Gap oil sounds like a bad sex lubricant.
but you say : "You heard it here first: GAP OIL. I"
I say NO, I , paal myrtvedt used the term "gap-oil" on January 15, 2009 via this poat here : http://www.theoildrum.com/node/4969#comment-460058
If you read my comments here you will find that I mean "there is no such thing as Gap-oil in the world, I'ts all imaginary oil ...", thus rendered nonsensical.
Oil is traded at an auction, and as you imply in your essay , it will become more expensive with time. Thats all there is to it.
After reviewing literally over 2000 pages of material over the internet, on my own time, and with no salary at all, it appears to me and other researchers of peak oil that:
1) Oil has already peaked.
2) It is clear that new discoveries have dropped off to but a small fraction of what discoveries were in 1950-1960. That means there are no new significant finds of oil to be made.
3) Canadian tar sands- it's very hard to get that oil out.
4) Oil shale - commercial production was never begun - and from what I see it will not begin.
5) Large amounts of enhanced recovery techniques are being used in Mexico and the Middle East - pumping large amounts of water or nitrogen into the oil fields to get the oil up - the amounts being used are increasing - and it contaminates the remaining oil. This leads me to think that some of the oil coming up soon will be more expensive to refine or even completely unusable.

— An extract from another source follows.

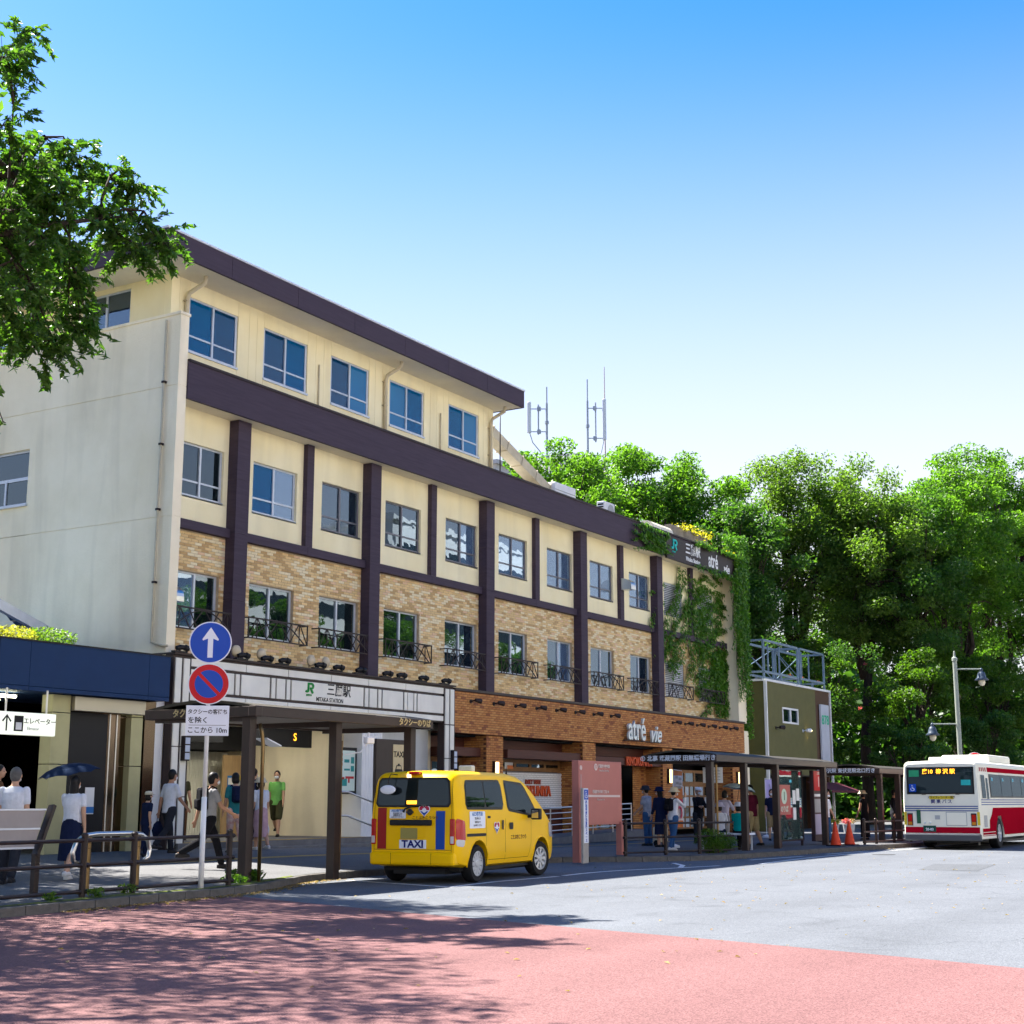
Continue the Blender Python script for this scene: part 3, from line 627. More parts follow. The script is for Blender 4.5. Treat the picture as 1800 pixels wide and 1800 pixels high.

We need to move to an electric system of moving vehicles, if this isn't done soon, the number of personal vehicles in use will plummet - this isn't really a catastrophic outcome, but the effect on western economies will be staggering, many more layoffs in the auto industry with knock-on effects. Considering how no real movement in this direction has happened in China or Europe or North America, this is a likely outcome.
I also think that people are used to symmetric bell curves and don't see that the down side of the peak will produce more oil than the up side. This is due to technology improvements and price factors.
The best thing about "peak", is that it's obvious that it's all downhill from here.
Besides, Peak Oil would be a much better sex lubricant than Gap Oil.
Why does gap oil sound like bad sex lubricant? What do you get up to exactly? Don' t want to know!
Back to the matter, though. If we agree that we are not going to be able to keep production going to meet demand then we need some clear consensus on what to do instead.
The gap can come before the peak anyway, even if we are not quite there yet, especially if the economic turndown halts new extraction projects. But the actual arrival of the peak will simple make it all and irrevocably worse.
The downturn in prices has almost everyone fooled. Peak oil is almost certainly a historic term because investment in new supply has been seriously curtailed. Nevertheless the term is OK - it has a meaning that is broadly understood by many; and avoided at all costs by the politicians.